Former CIA Officer Sentenced to 19 Years in Prison Over Chinese Espionage Contacts By Tobias Hoonhout

Former CIA Officer Sentenced to 19 Years in Prison Over Chinese Espionage Contacts

A Central Intelligence Officer who was paid nearly $1 million from Chinese sources, and admitted to taking directions from Chinese agents to reveal classified U.S. intelligence, was sentenced to 19 years in prison Friday, the third former U.S. intelligence officer to be convicted this year over contacts with China.

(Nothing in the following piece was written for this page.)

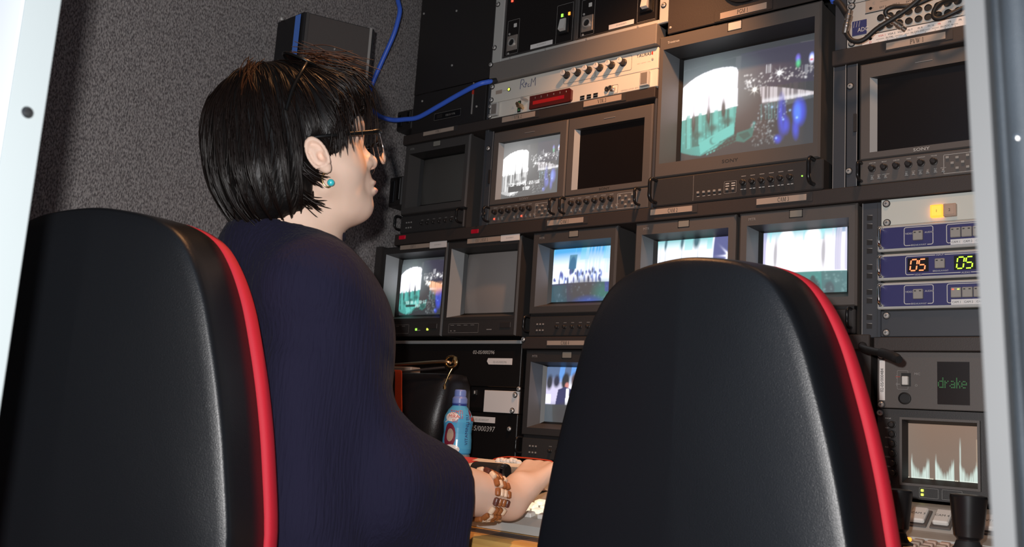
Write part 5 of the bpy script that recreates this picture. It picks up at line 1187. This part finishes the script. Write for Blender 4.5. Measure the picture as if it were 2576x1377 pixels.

Jerry Chun Shing Lee, who served for over a decade in the CIA, “had firsthand knowledge of some of the CIA’s most significant secrets, from the location of operations to counterintelligence techniques to the identities of clandestine human sources and the identities of covert CIA officers,” prosecutors wrote in a sentencing memo.

Lee was arrested in January 2018 after the FBI found notebooks and a thumb drive containing classified intel on CIA operatives and locations. He pleaded guilty in May to conspiring to provide national defense information with a foreign government.

Lee admitted to first meeting Chinese operatives in 2010 after leaving the Agency, and was offered to be taken care of “for life” in exchange for information on U.S. secrets. While authorities were never able to prove whether Lee gave the Chinese information — an accusation Lee denies — some officials still suspect he is responsible for the collapse of the CIA’s spy network in China, when assets began dying or defecting to the Chinese.

In 2012, Lee attempted to rejoin the CIA, falling for a sting operation designed to question him. During multiple interviews, Lee repeatedly lied about his interactions with Chinese intelligence, and claimed his personal business was doing well when it was in fact failing.